**Objective:**
Copy the material that follows word for word and omit its pictures.

**Given material:**
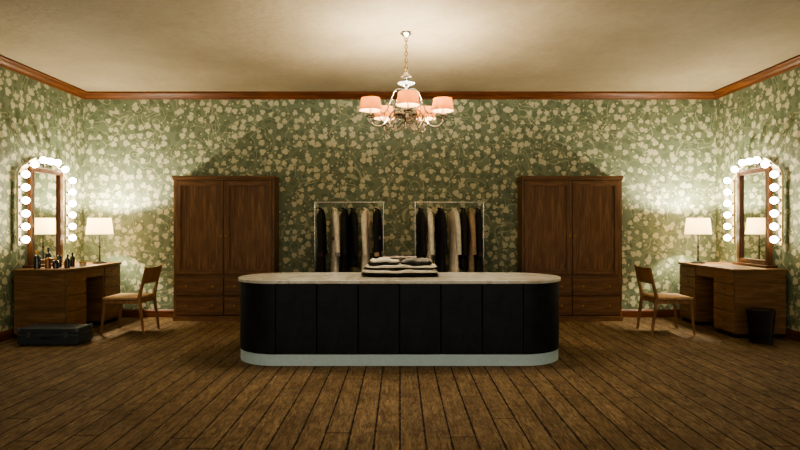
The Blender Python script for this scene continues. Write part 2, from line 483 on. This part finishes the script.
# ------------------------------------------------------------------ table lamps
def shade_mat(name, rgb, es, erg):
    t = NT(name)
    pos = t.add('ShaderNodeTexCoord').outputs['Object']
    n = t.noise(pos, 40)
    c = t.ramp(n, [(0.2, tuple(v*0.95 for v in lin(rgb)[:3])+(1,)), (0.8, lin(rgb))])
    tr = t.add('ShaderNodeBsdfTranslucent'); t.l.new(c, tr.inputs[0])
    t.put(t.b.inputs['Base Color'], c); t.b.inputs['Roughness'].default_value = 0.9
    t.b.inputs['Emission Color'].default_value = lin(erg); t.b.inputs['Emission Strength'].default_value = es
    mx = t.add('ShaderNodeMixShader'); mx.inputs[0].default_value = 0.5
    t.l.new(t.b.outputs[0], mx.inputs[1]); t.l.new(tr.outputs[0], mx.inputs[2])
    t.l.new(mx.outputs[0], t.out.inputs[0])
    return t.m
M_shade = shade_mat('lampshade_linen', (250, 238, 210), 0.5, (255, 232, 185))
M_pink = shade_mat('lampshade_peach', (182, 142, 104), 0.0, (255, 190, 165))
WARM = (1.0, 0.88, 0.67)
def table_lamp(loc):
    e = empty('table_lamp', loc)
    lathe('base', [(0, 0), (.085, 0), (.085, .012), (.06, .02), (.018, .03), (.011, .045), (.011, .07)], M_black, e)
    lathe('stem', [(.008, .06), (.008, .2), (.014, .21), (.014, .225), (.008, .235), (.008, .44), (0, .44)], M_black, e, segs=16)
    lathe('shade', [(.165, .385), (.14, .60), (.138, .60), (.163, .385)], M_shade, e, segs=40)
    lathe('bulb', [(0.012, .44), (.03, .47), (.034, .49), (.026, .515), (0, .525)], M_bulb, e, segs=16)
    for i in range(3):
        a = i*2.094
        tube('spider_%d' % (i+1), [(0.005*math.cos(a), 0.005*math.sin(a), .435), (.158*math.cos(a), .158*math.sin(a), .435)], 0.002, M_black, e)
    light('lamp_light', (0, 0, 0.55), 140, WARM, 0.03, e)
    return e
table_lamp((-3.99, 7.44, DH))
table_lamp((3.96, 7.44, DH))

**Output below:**
The Blender Python script for this scene continues. Write part 2, from line 483 on. This part finishes the script.
# ------------------------------------------------------------------ table lamps
def shade_mat(name, rgb, es, erg):
    t = NT(name)
    pos = t.add('ShaderNodeTexCoord').outputs['Object']
    n = t.noise(pos, 40)
    c = t.ramp(n, [(0.2, tuple(v*0.95 for v in lin(rgb)[:3])+(1,)), (0.8, lin(rgb))])
    tr = t.add('ShaderNodeBsdfTranslucent'); t.l.new(c, tr.inputs[0])
    t.put(t.b.inputs['Base Color'], c); t.b.inputs['Roughness'].default_value = 0.9
    t.b.inputs['Emission Color'].default_value = lin(erg); t.b.inputs['Emission Strength'].default_value = es
    mx = t.add('ShaderNodeMixShader'); mx.inputs[0].default_value = 0.5
    t.l.new(t.b.outputs[0], mx.inputs[1]); t.l.new(tr.outputs[0], mx.inputs[2])
    t.l.new(mx.outputs[0], t.out.inputs[0])
    return t.m
M_shade = shade_mat('lampshade_linen', (250, 238, 210), 0.5, (255, 232, 185))
M_pink = shade_mat('lampshade_peach', (182, 142, 104), 0.0, (255, 190, 165))
WARM = (1.0, 0.88, 0.67)
def table_lamp(loc):
    e = empty('table_lamp', loc)
    lathe('base', [(0, 0), (.085, 0), (.085, .012), (.06, .02), (.018, .03), (.011, .045), (.011, .07)], M_black, e)
    lathe('stem', [(.008, .06), (.008, .2), (.014, .21), (.014, .225), (.008, .235), (.008, .44), (0, .44)], M_black, e, segs=16)
    lathe('shade', [(.165, .385), (.14, .60), (.138, .60), (.163, .385)], M_shade, e, segs=40)
    lathe('bulb', [(0.012, .44), (.03, .47), (.034, .49), (.026, .515), (0, .525)], M_bulb, e, segs=16)
    for i in range(3):
        a = i*2.094
        tube('spider_%d' % (i+1), [(0.005*math.cos(a), 0.005*math.sin(a), .435), (.158*math.cos(a), .158*math.sin(a), .435)], 0.002, M_black, e)
    light('lamp_light', (0, 0, 0.55), 140, WARM, 0.03, e)
    return e
table_lamp((-3.99, 7.44, DH))
table_lamp((3.96, 7.44, DH))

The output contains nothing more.